For what it’s worth, here’s a dance from the 1780s:
- Glissade round (first part of tune).
- Double shuffle down, do.
- Heel and toe back, finish with back shuffle.
- Cut the buckle down, finish the shuffle.
- Side shuffle right and left, finishing with beats.
- Pigeon wing going round.
- Heel and toe haul in back.
- Steady toes down.
- Changes back, finish with back shuffle and beats.
- Wave step down.
- Heel and toe shuffle obliquely back.
- Whirligig, with beats down.
- Sissone and entrechats back.
- Running forward on the heels.
- Double Scotch step, with a heel Brand in Plase. [sic]
- Single Scotch step back.
- Parried toes round, or feet in and out.
- The Cooper shuffle right and left back.
- Grasshopper step down.
- Terre-a-terre [sic] or beating on toes back.
- Jockey crotch down.
- Traverse round, with hornpipe glissade.
It’s “A Sailor Hornpipe — Old Style,” by John Durang, George Washington’s favorite dancer. Durang taught it to his son Charles, who reproduced it in a study of theatrical dancing published in 1855, which is how it comes down to us.

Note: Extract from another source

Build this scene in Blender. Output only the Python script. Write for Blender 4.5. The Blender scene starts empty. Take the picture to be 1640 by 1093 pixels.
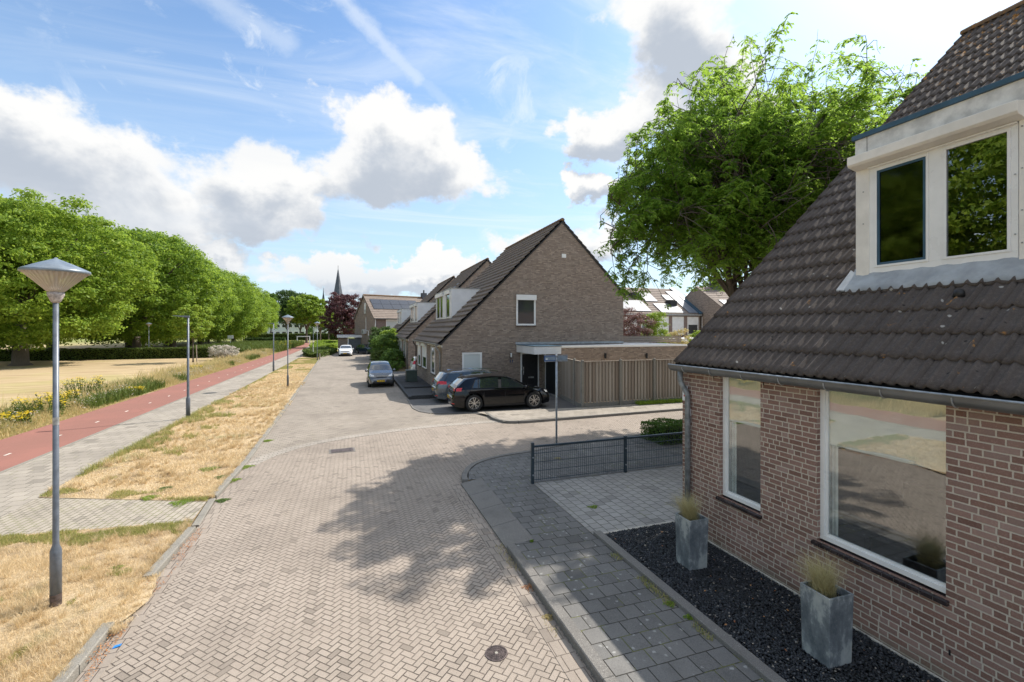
import bpy, bmesh, math, random
import numpy as np
from mathutils import Vector, Matrix
from mathutils.bvhtree import BVHTree

random.seed(7)
RNG = np.random.default_rng(7)
scene = bpy.context.scene
COL = scene.collection
R = math.radians
PI = math.pi

# ------------------------------------------------------------------ camera
CAM_H = 3.6
YAW = R(19.3)
FPX = 729.0
cam_d = bpy.data.cameras.new('camera')
cam = bpy.data.objects.new('camera', cam_d)
COL.objects.link(cam)
cam.location = (0, 0, CAM_H)
cam.rotation_euler = (R(90), 0, -YAW)
cam_d.sensor_width = 36.0
cam_d.lens = 36.0 * FPX / 1640.0
cam_d.shift_y = -18.5 / 1640.0
cam_d.clip_start = 0.05
cam_d.clip_end = 6000
scene.camera = cam

# ------------------------------------------------------------------ node helper
class NB:
    def __init__(self, nt):
        self.nt = nt
    def n(self, typ, **kw):
        nd = self.nt.nodes.new(typ)
        for k, v in kw.items():
            setattr(nd, k, v)
        return nd
    def put(self, sock, v):
        if isinstance(v, V):
            self.nt.links.new(v.s, sock)
        elif v is not None:
            if isinstance(v, (tuple, list)) and len(v) == 3 and sock.type == 'RGBA':
                v = (*v, 1)
            sock.default_value = v
    def m(self, op, a, b=None, c=None, clamp=False):
        nd = self.n('ShaderNodeMath', operation=op, use_clamp=clamp)
        self.put(nd.inputs[0], a)
        if b is not None: self.put(nd.inputs[1], b)
        if c is not None: self.put(nd.inputs[2], c)
        return V(self, nd.outputs[0])
    def sstep(self, v, a, b):
        nd = self.n('ShaderNodeMapRange', interpolation_type='SMOOTHSTEP')
        self.put(nd.inputs[0], v); nd.inputs[1].default_value = a; nd.inputs[2].default_value = b
        return V(self, nd.outputs[0])
    def maprange(self, v, a, b, c, d):
        nd = self.n('ShaderNodeMapRange')
        self.put(nd.inputs[0], v)
        for i, x in enumerate((a, b, c, d)): self.put(nd.inputs[i + 1], x)
        return V(self, nd.outputs[0])
    def mix(self, f, a, b, blend='MIX'):
        nd = self.n('ShaderNodeMix', data_type='RGBA', blend_type=blend)
        self.put(nd.inputs[0], f); self.put(nd.inputs[6], a); self.put(nd.inputs[7], b)
        return V(self, nd.outputs[2])
    def mixs(self, f, a, b):
        nd = self.n('ShaderNodeMixShader')
        self.put(nd.inputs[0], f); self.put(nd.inputs[1], a); self.put(nd.inputs[2], b)
        return V(self, nd.outputs[0])
    def noise(self, vec=None, scale=1.0, detail=2.0, rough=0.5, dist=0.0, out=0):
        nd = self.n('ShaderNodeTexNoise')
        if vec is not None: self.put(nd.inputs['Vector'], vec)
        nd.inputs['Scale'].default_value = scale
        nd.inputs['Detail'].default_value = detail
        nd.inputs['Roughness'].default_value = rough
        nd.inputs['Distortion'].default_value = dist
        return V(self, nd.outputs[out])
    def voro(self, vec=None, scale=1.0, feature='F1', out=0, rand=1.0):
        nd = self.n('ShaderNodeTexVoronoi', feature=feature)
        if vec is not None: self.put(nd.inputs['Vector'], vec)
        nd.inputs['Scale'].default_value = scale
        nd.inputs['Randomness'].default_value = rand
        return V(self, nd.outputs[out])
    def wn(self, x, y=0.0, z=0.0):
        nd = self.n('ShaderNodeTexWhiteNoise')
        self.put(nd.inputs['Vector'], self.xyz(x, y, z))
        return V(self, nd.outputs['Value'])
    def xyz(self, x, y, z):
        nd = self.n('ShaderNodeCombineXYZ')
        self.put(nd.inputs[0], x); self.put(nd.inputs[1], y); self.put(nd.inputs[2], z)
        return V(self, nd.outputs[0])
    def sep(self, v):
        nd = self.n('ShaderNodeSeparateXYZ')
        self.put(nd.inputs[0], v)
        return [V(self, o) for o in nd.outputs]
    def pos(self):
        return V(self, self.n('ShaderNodeNewGeometry').outputs['Position'])
    def nrm(self):
        return V(self, self.n('ShaderNodeNewGeometry').outputs['True Normal'])
    def obj(self):
        return V(self, self.n('ShaderNodeTexCoord').outputs['Object'])
    def island(self):
        return V(self, self.n('ShaderNodeNewGeometry').outputs['Random Per Island'])
    def vscale(self, v, s):
        nd = self.n('ShaderNodeVectorMath', operation='MULTIPLY')
        self.put(nd.inputs[0], v); nd.inputs[1].default_value = s
        return V(self, nd.outputs[0])
    def ramp(self, f, stops):
        nd = self.n('ShaderNodeValToRGB')
        self.put(nd.inputs[0], f)
        cr = nd.color_ramp
        while len(cr.elements) < len(stops): cr.elements.new(0.5)
        for e, (p, c) in zip(cr.elements, stops):
            e.position = p; e.color = (*c, 1) if len(c) == 3 else c
        return V(self, nd.outputs[0])
    def bump(self, h, strength=0.5, dist=0.01):
        nd = self.n('ShaderNodeBump')
        nd.inputs['Strength'].default_value = strength
        nd.inputs['Distance'].default_value = dist
        self.put(nd.inputs['Height'], h)
        return V(self, nd.outputs[0])
    def pr(self, color=(.5, .5, .5), rough=0.7, metal=0.0, normal=None, spec=0.5, coat=0.0, emis=None, estr=0.0, alpha=None, trans=0.0):
        nd = self.n('ShaderNodeBsdfPrincipled')
        I = nd.inputs
        self.put(I['Base Color'], color); self.put(I['Roughness'], rough); self.put(I['Metallic'], metal)
        self.put(I['Specular IOR Level'], spec)
        if coat: I['Coat Weight'].default_value = coat; I['Coat Roughness'].default_value = 0.04
        if normal is not None: self.put(I['Normal'], normal)
        if emis is not None: self.put(I['Emission Color'], emis); I['Emission Strength'].default_value = estr
        if trans: I['Transmission Weight'].default_value = trans
        return V(self, nd.outputs[0])
    def out(self, sh):
        self.put(self.outn.inputs['Surface'], sh)

class V:
    def __init__(self, b, s): self.b, self.s = b, s
    def __add__(self, o): return self.b.m('ADD', self, o)
    __radd__ = __add__
    def __sub__(self, o): return self.b.m('SUBTRACT', self, o)
    def __rsub__(self, o): return self.b.m('SUBTRACT', o, self)
    def __mul__(self, o): return self.b.m('MULTIPLY', self, o)
    __rmul__ = __mul__
    def __truediv__(self, o): return self.b.m('DIVIDE', self, o)
    def __neg__(self): return self.b.m('MULTIPLY', self, -1.0)
    def floor(self): return self.b.m('FLOOR', self)
    def frac(self): return self.b.m('FRACT', self)
    def min(self, o): return self.b.m('MINIMUM', self, o)
    def max(self, o): return self.b.m('MAXIMUM', self, o)
    def gt(self, o): return self.b.m('GREATER_THAN', self, o)
    def lt(self, o): return self.b.m('LESS_THAN', self, o)
    def abs(self): return self.b.m('ABSOLUTE', self)
    def eq(self, k): return self.b.m('COMPARE', self, float(k), 0.5)
    def clamp(self): return self.b.m('ADD', self, 0.0, clamp=True)

def newmat(name):
    m = bpy.data.materials.new(name)
    m.use_nodes = True
    nt = m.node_tree
    nt.nodes.clear()
    b = NB(nt)
    b.outn = nt.nodes.new('ShaderNodeOutputMaterial')
    b.mat = m
    return b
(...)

The terminology is influenced by French ballet, but already it incorporates innovations such as “shuffles”; in time the hornpipe would evolve into modern tap dancing. In Tap Roots, Mark Knowles writes, “It is believed that the ‘whirligig, with beats down’ is similar to a renversé turn such as the kind later done by the tap dancing film star Eleanor Powell.”
(From Julian Mates, The American Musical Stage Before 1800, 1962.)